Cooke Young & Keidan acts as first Libor litigation hits court

Cooke Young & Keidan took a lead role as Barclays yesterday faced court action relating to the alleged mis-selling of complex derivatives.

Partner Philip Young instructed counsel Tim Lord QC of Brick Court Chambers on behalf of care home provider Guardian Care Homes, which is pursuing allegations of interest rate swap mis-selling and Libor fixing against the bank.

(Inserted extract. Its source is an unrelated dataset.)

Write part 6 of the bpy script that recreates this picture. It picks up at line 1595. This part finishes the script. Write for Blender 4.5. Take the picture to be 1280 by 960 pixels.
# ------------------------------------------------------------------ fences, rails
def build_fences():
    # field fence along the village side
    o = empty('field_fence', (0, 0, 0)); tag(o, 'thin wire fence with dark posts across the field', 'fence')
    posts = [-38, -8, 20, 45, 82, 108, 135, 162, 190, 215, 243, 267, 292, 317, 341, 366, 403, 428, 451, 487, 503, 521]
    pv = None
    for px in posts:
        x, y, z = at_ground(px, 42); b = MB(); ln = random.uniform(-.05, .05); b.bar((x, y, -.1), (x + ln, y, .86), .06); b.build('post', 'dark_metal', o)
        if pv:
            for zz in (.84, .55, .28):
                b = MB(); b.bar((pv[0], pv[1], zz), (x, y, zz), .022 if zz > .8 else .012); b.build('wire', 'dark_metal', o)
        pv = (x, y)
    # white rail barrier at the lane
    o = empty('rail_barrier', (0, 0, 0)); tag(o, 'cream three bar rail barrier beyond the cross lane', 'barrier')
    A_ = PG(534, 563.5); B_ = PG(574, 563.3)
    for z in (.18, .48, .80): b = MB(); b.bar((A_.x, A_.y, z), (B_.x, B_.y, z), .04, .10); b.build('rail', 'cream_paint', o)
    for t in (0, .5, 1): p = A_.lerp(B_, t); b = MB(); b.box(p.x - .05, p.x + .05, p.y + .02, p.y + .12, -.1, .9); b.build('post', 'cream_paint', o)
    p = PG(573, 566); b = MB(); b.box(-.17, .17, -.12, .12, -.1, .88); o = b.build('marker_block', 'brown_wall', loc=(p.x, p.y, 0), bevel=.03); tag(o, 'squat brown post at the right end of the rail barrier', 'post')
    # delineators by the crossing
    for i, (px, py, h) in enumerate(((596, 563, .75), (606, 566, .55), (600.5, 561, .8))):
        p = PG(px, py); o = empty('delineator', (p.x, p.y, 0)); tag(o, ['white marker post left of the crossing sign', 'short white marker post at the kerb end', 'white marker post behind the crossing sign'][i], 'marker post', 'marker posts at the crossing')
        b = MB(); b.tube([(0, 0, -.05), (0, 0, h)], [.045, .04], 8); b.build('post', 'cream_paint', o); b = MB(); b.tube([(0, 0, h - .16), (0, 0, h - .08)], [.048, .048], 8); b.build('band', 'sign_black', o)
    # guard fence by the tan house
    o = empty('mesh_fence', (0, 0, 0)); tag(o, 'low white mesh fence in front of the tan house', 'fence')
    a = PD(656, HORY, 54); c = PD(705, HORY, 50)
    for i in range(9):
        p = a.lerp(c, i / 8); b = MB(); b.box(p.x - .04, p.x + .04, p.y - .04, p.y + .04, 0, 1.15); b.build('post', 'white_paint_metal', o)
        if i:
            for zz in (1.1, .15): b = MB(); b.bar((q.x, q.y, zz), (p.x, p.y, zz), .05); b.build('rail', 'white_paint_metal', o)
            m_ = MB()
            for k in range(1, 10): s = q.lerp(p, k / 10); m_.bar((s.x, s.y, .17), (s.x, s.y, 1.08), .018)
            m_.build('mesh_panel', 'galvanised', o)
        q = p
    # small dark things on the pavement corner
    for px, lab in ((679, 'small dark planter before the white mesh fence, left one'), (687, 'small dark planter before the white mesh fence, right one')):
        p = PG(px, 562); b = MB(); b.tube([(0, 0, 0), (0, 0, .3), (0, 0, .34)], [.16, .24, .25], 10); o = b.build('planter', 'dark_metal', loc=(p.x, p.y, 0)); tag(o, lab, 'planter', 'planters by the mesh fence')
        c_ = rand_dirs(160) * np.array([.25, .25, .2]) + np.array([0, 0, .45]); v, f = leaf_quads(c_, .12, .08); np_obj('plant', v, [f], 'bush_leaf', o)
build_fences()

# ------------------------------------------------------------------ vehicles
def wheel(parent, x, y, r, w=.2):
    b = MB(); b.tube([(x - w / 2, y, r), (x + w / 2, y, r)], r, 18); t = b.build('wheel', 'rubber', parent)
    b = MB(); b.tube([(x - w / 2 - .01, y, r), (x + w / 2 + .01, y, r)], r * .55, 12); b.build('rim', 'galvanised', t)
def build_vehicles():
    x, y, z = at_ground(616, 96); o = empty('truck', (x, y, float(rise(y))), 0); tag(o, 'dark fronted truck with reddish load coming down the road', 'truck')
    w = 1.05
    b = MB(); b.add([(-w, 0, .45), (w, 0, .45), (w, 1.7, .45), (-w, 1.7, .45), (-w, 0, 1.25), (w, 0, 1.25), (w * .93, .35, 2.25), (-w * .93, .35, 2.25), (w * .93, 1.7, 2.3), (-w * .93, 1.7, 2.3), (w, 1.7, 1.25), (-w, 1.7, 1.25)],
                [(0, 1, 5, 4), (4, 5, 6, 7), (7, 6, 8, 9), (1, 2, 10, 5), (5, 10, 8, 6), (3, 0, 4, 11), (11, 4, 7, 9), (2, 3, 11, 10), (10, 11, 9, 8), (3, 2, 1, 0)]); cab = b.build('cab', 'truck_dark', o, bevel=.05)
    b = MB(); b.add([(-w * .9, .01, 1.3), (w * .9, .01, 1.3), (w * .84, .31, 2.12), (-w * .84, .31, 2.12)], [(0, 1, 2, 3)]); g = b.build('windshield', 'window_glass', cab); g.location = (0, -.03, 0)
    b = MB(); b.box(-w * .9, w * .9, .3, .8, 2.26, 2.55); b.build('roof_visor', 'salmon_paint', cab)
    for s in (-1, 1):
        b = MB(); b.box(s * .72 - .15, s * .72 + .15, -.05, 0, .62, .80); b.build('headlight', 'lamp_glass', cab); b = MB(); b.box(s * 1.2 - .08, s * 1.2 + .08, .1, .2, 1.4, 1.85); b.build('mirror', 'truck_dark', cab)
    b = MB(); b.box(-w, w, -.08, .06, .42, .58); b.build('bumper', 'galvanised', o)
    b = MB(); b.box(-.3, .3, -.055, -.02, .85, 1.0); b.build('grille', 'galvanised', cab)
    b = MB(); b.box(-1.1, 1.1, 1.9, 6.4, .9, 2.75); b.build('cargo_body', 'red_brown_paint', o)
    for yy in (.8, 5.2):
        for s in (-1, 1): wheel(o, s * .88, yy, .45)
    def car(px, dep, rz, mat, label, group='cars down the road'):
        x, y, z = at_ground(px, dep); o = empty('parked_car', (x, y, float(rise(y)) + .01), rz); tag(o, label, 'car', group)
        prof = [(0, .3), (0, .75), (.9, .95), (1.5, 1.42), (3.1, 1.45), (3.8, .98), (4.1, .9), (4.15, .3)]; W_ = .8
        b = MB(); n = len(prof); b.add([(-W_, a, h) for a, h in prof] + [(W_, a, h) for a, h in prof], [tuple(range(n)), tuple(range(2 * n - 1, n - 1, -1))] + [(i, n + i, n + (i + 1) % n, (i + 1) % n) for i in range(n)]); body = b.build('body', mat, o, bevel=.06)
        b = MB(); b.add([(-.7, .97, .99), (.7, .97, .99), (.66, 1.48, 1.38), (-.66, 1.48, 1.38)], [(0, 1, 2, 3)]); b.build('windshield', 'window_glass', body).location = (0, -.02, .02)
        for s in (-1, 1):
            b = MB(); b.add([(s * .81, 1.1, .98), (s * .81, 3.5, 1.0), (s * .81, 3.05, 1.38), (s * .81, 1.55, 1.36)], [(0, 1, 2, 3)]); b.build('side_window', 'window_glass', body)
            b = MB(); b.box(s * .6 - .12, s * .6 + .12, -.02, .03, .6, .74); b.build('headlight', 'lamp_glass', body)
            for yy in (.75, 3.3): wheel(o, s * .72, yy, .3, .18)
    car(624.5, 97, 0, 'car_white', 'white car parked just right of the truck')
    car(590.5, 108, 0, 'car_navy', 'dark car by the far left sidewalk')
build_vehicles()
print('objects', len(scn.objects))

The care home group accused the bank of selling it derivative products that were highly unlikely of offering protection against rising interest rates.

Partners Susannah Sheppard and Vincent Smith of Sheppard & Smith are also involved in the case, which is seen as an important test case for thousands of other businesses that could have been mis-sold products by the banks.

Barclays was represented by Matthew Arnold & Baldwin partner Clare Stothard, who instructed Adrian Beltrami QC of 3VB.

At the hearing at Birmingham Mercantile Court, Judge Simon Brown QC said it would be “wholly wrong” for the case to be transferred to the FSA redress scheme (2 July 2012).

Barclays had applied for the case to be deferred.

Brown J said: “We just do not know if the scheme will include the claimants […] some cases need to be litigated and I have a duty to decide which.”

Barclays now has to file its defence by 10 August, meaning Libor allegations will be heard before the High Court.

The bank was ordered to pay Guardian Care Homes’ legal costs relating to yesterday’s hearings.

Cooke Young & Keidan is one of a number of firms instructed by businesses taking action against banks (30 July 2012).